▶ **Stated problem**: The lines to be extracted run from the start of the listing through the line containing "S.camera = co"; copy them exactly and nothing else.

▶ **Supplied data**:
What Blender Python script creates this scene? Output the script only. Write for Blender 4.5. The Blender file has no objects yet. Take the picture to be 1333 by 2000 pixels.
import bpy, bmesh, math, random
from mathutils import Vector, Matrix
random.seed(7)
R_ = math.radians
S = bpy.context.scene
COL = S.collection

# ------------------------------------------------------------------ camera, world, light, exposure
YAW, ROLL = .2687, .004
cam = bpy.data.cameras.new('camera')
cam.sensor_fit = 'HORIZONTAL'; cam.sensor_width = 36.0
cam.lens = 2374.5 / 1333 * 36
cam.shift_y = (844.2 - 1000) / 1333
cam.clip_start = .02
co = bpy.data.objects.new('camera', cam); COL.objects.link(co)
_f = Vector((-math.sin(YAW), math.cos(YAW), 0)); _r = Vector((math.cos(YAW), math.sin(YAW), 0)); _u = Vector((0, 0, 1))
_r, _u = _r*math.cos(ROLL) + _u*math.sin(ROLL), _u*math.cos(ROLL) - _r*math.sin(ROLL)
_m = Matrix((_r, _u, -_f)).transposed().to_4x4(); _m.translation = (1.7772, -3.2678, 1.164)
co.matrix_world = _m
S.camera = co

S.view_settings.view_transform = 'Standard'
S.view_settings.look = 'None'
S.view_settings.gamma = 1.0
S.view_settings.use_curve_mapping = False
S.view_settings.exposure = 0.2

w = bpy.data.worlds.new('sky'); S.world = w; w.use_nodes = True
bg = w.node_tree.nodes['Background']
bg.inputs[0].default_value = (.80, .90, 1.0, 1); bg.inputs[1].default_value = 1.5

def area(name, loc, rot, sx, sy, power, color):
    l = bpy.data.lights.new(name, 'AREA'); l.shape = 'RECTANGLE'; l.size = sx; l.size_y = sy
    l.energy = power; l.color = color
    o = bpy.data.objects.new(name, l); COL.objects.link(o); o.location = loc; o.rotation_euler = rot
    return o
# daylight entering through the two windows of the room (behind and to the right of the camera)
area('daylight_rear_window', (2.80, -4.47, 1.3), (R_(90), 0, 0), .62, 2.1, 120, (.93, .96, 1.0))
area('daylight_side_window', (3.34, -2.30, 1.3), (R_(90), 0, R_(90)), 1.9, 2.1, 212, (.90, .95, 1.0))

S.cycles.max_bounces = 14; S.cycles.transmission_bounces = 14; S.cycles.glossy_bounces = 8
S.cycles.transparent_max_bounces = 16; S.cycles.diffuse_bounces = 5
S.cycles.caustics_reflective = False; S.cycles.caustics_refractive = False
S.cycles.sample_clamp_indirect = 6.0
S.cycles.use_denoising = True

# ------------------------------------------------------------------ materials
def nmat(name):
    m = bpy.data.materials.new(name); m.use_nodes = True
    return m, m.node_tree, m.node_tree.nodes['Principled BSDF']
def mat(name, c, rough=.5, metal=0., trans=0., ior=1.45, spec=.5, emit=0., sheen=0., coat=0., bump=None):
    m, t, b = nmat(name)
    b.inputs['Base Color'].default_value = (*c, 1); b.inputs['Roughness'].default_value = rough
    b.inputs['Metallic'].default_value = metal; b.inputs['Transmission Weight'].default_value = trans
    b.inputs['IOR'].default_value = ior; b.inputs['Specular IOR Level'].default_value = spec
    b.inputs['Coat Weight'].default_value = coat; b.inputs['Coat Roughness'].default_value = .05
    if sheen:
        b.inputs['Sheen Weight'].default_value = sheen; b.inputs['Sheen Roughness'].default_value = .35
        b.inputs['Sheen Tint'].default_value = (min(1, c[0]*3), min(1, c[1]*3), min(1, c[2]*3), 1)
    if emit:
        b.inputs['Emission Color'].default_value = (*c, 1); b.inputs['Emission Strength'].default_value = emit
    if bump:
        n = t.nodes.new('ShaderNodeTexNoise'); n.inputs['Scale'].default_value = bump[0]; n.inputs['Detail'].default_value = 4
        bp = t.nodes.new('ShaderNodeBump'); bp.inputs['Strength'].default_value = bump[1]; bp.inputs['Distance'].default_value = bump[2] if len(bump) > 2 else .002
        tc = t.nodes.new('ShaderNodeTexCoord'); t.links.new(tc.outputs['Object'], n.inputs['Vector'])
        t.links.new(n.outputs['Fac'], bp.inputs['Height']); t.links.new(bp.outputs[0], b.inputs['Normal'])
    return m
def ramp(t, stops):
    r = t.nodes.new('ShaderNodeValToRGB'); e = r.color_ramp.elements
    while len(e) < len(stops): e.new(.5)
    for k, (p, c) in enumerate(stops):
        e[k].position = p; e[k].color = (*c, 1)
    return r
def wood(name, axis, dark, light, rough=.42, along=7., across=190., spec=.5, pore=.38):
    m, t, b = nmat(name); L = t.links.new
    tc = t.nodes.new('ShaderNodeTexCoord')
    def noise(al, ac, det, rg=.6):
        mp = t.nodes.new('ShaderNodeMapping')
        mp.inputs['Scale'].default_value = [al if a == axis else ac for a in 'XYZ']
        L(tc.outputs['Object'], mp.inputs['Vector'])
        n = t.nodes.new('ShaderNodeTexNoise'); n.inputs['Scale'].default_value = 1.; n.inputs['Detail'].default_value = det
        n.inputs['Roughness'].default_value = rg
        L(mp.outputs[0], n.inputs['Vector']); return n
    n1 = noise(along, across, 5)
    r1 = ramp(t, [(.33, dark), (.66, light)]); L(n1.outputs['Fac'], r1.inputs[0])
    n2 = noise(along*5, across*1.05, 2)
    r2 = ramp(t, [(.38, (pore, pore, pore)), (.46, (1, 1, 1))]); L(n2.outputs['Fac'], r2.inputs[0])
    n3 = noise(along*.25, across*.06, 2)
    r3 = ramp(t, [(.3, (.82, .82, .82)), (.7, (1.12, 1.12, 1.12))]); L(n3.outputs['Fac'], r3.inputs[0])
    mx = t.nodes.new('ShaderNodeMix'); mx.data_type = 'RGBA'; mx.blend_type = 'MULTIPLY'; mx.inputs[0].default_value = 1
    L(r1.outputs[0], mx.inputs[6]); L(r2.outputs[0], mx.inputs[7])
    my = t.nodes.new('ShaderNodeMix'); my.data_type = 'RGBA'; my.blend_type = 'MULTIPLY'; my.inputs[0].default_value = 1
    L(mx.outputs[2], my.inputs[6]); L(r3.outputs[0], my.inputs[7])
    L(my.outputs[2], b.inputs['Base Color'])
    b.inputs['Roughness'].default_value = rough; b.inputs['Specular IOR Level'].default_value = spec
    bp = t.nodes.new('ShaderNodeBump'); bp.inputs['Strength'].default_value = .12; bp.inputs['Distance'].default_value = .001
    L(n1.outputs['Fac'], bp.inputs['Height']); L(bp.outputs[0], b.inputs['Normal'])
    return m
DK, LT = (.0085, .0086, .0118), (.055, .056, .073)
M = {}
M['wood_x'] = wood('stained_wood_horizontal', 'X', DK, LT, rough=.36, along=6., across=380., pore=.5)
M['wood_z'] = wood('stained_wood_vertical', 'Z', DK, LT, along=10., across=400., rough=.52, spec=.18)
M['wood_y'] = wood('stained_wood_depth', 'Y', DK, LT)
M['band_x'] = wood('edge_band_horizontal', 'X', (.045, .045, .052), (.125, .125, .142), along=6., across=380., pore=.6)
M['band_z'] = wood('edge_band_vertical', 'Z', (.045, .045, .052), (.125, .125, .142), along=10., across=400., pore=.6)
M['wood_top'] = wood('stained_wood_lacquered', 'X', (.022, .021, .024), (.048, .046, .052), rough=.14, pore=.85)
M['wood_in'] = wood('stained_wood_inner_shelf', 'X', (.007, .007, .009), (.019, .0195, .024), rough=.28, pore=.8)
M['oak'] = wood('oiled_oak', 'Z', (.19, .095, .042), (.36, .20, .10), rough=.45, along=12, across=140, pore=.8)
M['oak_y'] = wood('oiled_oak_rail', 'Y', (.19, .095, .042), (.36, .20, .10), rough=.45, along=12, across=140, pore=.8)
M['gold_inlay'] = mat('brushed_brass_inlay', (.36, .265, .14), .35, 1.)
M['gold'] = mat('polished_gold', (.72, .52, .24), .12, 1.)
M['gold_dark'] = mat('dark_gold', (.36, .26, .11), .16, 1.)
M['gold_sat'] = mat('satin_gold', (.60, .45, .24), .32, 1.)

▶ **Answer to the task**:
What Blender Python script creates this scene? Output the script only. Write for Blender 4.5. The Blender file has no objects yet. Take the picture to be 1333 by 2000 pixels.
import bpy, bmesh, math, random
from mathutils import Vector, Matrix
random.seed(7)
R_ = math.radians
S = bpy.context.scene
COL = S.collection

# ------------------------------------------------------------------ camera, world, light, exposure
YAW, ROLL = .2687, .004
cam = bpy.data.cameras.new('camera')
cam.sensor_fit = 'HORIZONTAL'; cam.sensor_width = 36.0
cam.lens = 2374.5 / 1333 * 36
cam.shift_y = (844.2 - 1000) / 1333
cam.clip_start = .02
co = bpy.data.objects.new('camera', cam); COL.objects.link(co)
_f = Vector((-math.sin(YAW), math.cos(YAW), 0)); _r = Vector((math.cos(YAW), math.sin(YAW), 0)); _u = Vector((0, 0, 1))
_r, _u = _r*math.cos(ROLL) + _u*math.sin(ROLL), _u*math.cos(ROLL) - _r*math.sin(ROLL)
_m = Matrix((_r, _u, -_f)).transposed().to_4x4(); _m.translation = (1.7772, -3.2678, 1.164)
co.matrix_world = _m
S.camera = co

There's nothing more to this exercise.